Full film here:  NY77 The Coolest Year in Hell

The city had fallen into decay, with too few jobs, money, police, schools, and social services. There was a city wide blackout with major looting, a serial killer on the loose, and the Bronx was burning. And yet out of the chaos emerged one of the most creative times any city has ever encountered.

The documentary weaves together the stories of the emergence of hip hop, punk and disco, graffiti art, and sexual liberation…and social issues of the day – crime, urban decay, financial woes, the infamous blackout, drugs, Son of Sam, the bitter mayoral election and the overall poverty that gripped the city.

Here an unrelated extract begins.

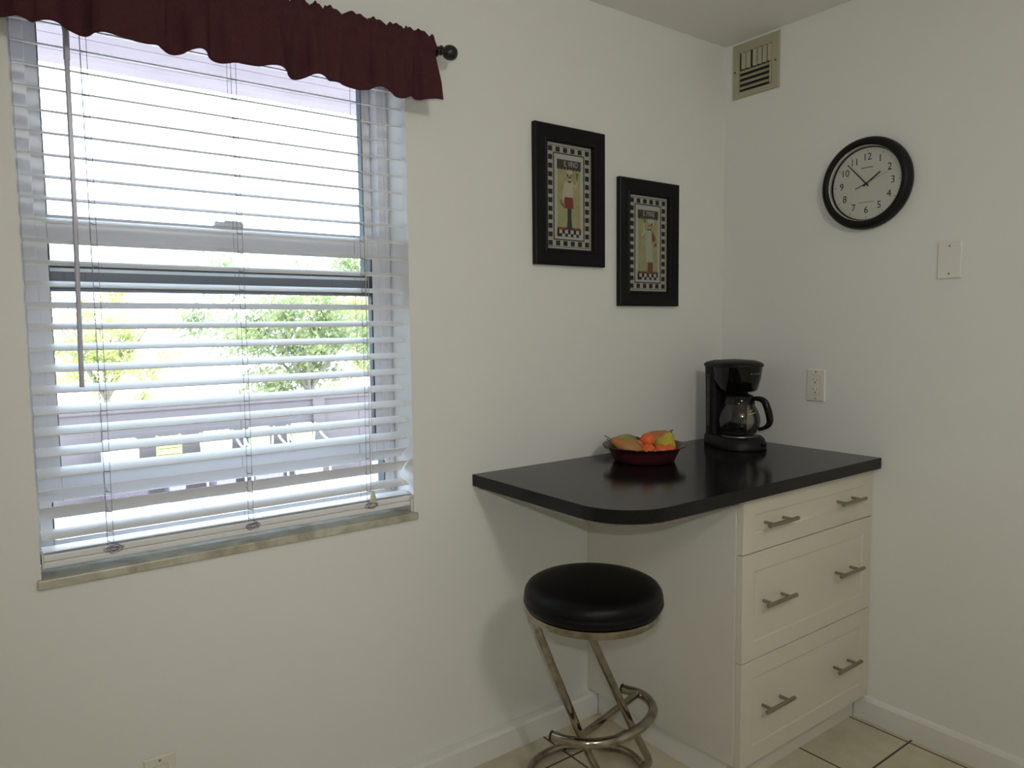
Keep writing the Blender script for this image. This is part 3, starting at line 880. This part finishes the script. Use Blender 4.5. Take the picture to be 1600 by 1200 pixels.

Out of chaos came creation. From the South Bronx - hip hop. From the Lower East Side - the thrashing guitars of punk. And all over the city, a disco revolution was underway. Elaborate graffiti decorated the subway cars and break-dancers shimmied in the streets. The sexual revolution was in full swing. In January 1977, most of this existed in its own underground bubble. Yet by the end of the year this artistic expression was on its way to mainstream America.

Interviews with Ed Koch, Geraldo Rivera, Jimmy Breslin, Gloria Gaynor, Afrika Bambaataa, Chris Stein (Blondie), Richard Hell, KRS-One, Grandmaster Caz, DJ Disco Wiz, Legs McNeil, Annie Sprinkle, Al Goldstein, Tommy Ramone, Jellybean Benitez, Lee Quinones, and more.